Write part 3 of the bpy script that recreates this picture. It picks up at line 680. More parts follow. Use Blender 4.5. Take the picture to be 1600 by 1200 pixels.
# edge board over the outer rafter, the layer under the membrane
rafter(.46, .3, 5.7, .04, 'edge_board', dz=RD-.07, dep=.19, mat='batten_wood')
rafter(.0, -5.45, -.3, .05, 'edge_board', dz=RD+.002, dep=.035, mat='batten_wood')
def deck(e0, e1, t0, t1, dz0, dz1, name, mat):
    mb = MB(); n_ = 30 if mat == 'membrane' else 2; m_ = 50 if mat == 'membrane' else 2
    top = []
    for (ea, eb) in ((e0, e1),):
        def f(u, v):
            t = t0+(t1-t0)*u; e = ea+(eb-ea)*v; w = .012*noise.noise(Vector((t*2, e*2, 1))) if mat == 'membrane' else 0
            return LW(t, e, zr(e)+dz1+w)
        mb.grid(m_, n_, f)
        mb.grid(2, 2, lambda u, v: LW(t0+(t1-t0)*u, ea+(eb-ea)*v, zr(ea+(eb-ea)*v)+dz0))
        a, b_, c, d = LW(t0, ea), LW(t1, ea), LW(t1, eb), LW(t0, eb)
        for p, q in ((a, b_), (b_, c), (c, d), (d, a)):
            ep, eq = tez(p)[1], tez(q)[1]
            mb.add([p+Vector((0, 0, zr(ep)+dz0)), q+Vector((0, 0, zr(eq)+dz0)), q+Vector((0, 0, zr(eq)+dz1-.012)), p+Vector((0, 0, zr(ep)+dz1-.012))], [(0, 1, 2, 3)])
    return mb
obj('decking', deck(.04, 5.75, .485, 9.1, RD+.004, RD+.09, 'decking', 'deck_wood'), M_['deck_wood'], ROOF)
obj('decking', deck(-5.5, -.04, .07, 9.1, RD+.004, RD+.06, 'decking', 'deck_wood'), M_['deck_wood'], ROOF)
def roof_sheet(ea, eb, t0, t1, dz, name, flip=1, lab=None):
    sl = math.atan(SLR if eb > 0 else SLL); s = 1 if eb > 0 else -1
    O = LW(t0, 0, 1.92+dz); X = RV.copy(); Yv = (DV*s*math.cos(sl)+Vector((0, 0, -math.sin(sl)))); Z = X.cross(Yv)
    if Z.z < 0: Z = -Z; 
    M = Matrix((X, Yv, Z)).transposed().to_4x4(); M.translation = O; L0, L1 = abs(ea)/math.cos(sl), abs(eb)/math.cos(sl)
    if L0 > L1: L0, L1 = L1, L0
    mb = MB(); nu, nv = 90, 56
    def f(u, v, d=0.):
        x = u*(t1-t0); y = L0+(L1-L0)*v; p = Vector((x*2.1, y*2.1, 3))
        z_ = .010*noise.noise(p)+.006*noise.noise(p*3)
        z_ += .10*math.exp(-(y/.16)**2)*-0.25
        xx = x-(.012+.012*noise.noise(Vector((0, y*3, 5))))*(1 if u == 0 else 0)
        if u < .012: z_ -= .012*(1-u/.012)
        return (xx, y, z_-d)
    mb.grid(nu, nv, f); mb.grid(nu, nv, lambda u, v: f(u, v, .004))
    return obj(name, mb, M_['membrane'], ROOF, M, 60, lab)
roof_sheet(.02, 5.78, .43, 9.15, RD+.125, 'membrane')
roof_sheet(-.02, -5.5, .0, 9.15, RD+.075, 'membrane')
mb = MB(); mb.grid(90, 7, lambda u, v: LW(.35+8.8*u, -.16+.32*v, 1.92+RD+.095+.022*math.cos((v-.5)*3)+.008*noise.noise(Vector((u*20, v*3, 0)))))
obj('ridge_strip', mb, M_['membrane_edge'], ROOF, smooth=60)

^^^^

Reproduce, please, the lines of the material from its first line down to the line containing "RD+.09, 'decking', 'deck_wood'), M_['deck_wood'], ROOF)", keeping both ends and nothing beyond them.

● ANSWER TO THIS TASK:
Write part 3 of the bpy script that recreates this picture. It picks up at line 680. More parts follow. Use Blender 4.5. Take the picture to be 1600 by 1200 pixels.
# edge board over the outer rafter, the layer under the membrane
rafter(.46, .3, 5.7, .04, 'edge_board', dz=RD-.07, dep=.19, mat='batten_wood')
rafter(.0, -5.45, -.3, .05, 'edge_board', dz=RD+.002, dep=.035, mat='batten_wood')
def deck(e0, e1, t0, t1, dz0, dz1, name, mat):
    mb = MB(); n_ = 30 if mat == 'membrane' else 2; m_ = 50 if mat == 'membrane' else 2
    top = []
    for (ea, eb) in ((e0, e1),):
        def f(u, v):
            t = t0+(t1-t0)*u; e = ea+(eb-ea)*v; w = .012*noise.noise(Vector((t*2, e*2, 1))) if mat == 'membrane' else 0
            return LW(t, e, zr(e)+dz1+w)
        mb.grid(m_, n_, f)
        mb.grid(2, 2, lambda u, v: LW(t0+(t1-t0)*u, ea+(eb-ea)*v, zr(ea+(eb-ea)*v)+dz0))
        a, b_, c, d = LW(t0, ea), LW(t1, ea), LW(t1, eb), LW(t0, eb)
        for p, q in ((a, b_), (b_, c), (c, d), (d, a)):
            ep, eq = tez(p)[1], tez(q)[1]
            mb.add([p+Vector((0, 0, zr(ep)+dz0)), q+Vector((0, 0, zr(eq)+dz0)), q+Vector((0, 0, zr(eq)+dz1-.012)), p+Vector((0, 0, zr(ep)+dz1-.012))], [(0, 1, 2, 3)])
    return mb
obj('decking', deck(.04, 5.75, .485, 9.1, RD+.004, RD+.09, 'decking', 'deck_wood'), M_['deck_wood'], ROOF)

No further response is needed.